Review: This is a wonderful book. My ten year old son loved it! He spent hours looking at all the pictures and trying to figure out how they were made. You can see something new in each incredible picture every time you look at it! Our school library has ordered several copies. The creativity in this book is just too much fun.

Rating: 5 stars
Summary: A clever book!
Review: This was a clever book! I memorized many of the look-alikes in this book and pretend Boston is Look-Alike City.

Rating: 5 stars
Summary: Original
Review: We are lucky enough to own a signed first edition of this spectacular book of 11 photographs, each one more artistic than the last. The Barnard graduate author, a self-taught artist, created a deft and clever craft that enchants young and old alike. Each of her two-page spreads presents a quaint scene fashioned entirely from everyday objects. The result is one of the most original children's books I have ever seen.

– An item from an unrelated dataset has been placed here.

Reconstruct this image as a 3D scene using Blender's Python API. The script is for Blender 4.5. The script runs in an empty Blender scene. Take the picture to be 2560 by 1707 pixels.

The book opens with a steam engine made from a coffeepot and four train cars made from a briefcase, cardboard box, pocketbook and six pack box. They ride on a track fashioned of screwdrivers and TV antenna. The decorative details prove equally delightful. The engine's wheels are made of cap guns, rolls of film, batteries, ballpoint pen tops, toy handcuffs and wristwatch and compass faces. The train chugs forward with cotton steam pouring from a thread spool smokestack, and its toy truck, harmonica and nail clipper cowcatcher at the fore.

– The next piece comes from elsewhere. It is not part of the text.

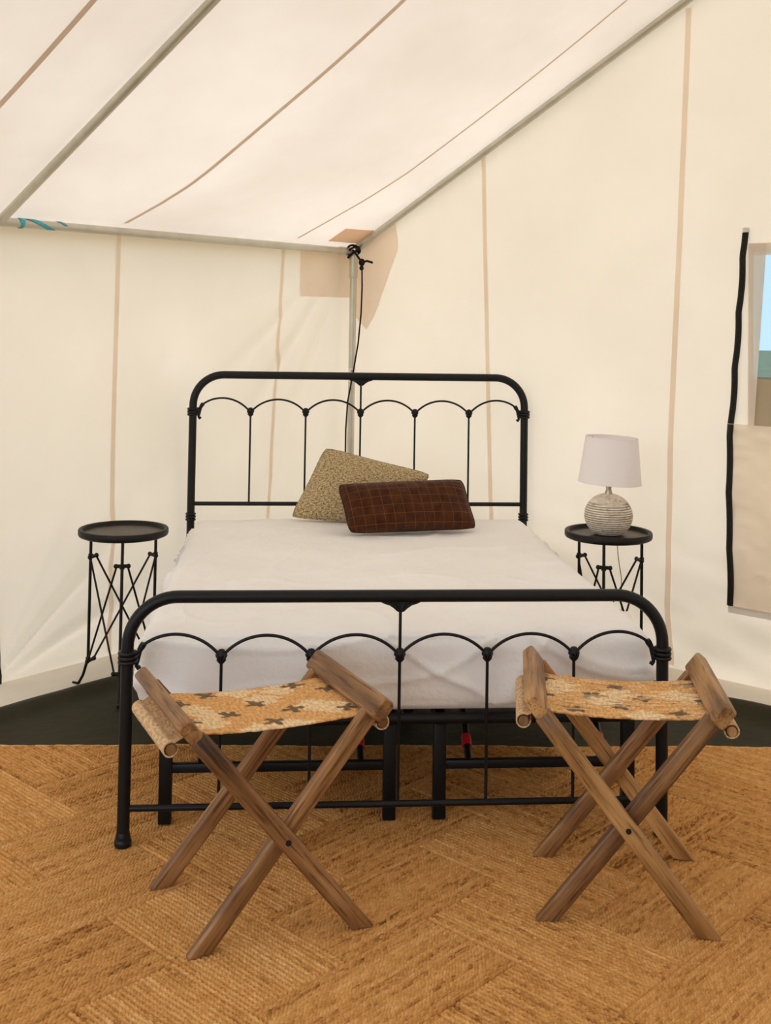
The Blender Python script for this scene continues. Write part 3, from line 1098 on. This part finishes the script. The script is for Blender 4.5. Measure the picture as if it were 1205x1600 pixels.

A train station (the next stop) is built of fever thermometers, disposable razors, paint brushes, measuring tape, tennis rackets, silverware holders, an egg slicer and a vegetable steamer. The other scenes include a city-scape, general store, park and zoo, amusement park, sweet shop, hotel and circus.

You get the picture.

For anyone who can't figure out what's what, the author includes a seven-page appendix describing the type and number of trinkets with which she filled each scene.